Yes. I hope I did not confuse you on that because I did not mean that it was NT apocrypha. It probably is considered OT Pseudepigrapha, meaning that it has been falsely attributed to someone but the author is not who it claims to be or has been credited to.

The Council of Carthage was a local council of the west, not something universally binding on the entire Church. The Byzantine Canon has always included books not found within the latin OT because these books are within the Septuigant(such as psalm 151, Esdras 2, etc). Of course that isn’t the Ethiopian Canon, but it is on a similar principle. Trent, an Ecumenical Council, says nothing against Catholics holding books of the Eastern canons as being inspired Scripture. No union document between an eastern church comming into union, and the Catholic Church make any mention (to my knowledge) of acceptance or non-acceptance of the canon of that respective church. The New Advent article posted makes no reference against its inclusion as Sacred Scripture and the citation of St. Augustine and St. Clement of Alexandria as approving of it actually seems to be more proof that it is an inspired text. If there is evidence for its not being inspired, then please show me the relevant canon, or magisterial document.

This Wikipedia article says that the Ethiopian Catholic Church uses the same canon as the Ethiopian Orthodox Church. This website lists two different canons for the Ethiopian Orthodox Church, one of them being…

1. The Broader Canon

The main source for this is the traditional Amharic commentary on the Geez text of the Fetha Nägäst.[4] It gives 46 as the total for the books of the Old Testament, made up as follows: - Octateuch (8), Judith (1), Samuel and Kings (4), Chronicles (2), 1 Esdras and the Ezra Apocalypse (2), Esther (1), Tobit (1), Maccabees (2), Job (1), Psalms (1), books of Solomon (5),[5] Prophets (16), Ecclesiasticus (1), Pseudo-Josephus (1); Jubilees and Enoch are to be included in the number (by counting Samuel and Kings as only 2 books). It gives 35 as the total for the books of the New Testament, namely the Gospels (4), Acts (1), the Catholic epistles (7), the Pauline epistles (14), Revelation (1), Sinodos (4 sections), the Book of the Covenant (2 sections), Clement (1), Didascalia (1).
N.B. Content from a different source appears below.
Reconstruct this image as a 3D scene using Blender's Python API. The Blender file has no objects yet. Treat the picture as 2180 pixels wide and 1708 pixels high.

This seems to be the canon used by the Ethiopian Catholic Church as described by Bishop Ghebreghiorghis at the recent Synod of Bishops:

“All the books of the Bible which are considered canonical by other Christian churches are such also for the Eritrean-Ethiopian Church which, moreover, possesses the greatest number of inspired books: 81 books, 46 in the Old and 35 in the New Testament. In the Eritrean-Ethiopian tradition, the concept of canons is flexible and tends to include, rather than exclude” (Eighth General Assembly).

I’d post the hyperlink to his comments, but after a brief search, I can’t find them on the Vatican’s website anymore. May God bless you!

Glad to have found this discussion as I am currently reading the Book of Enoch, just as personal enrichment.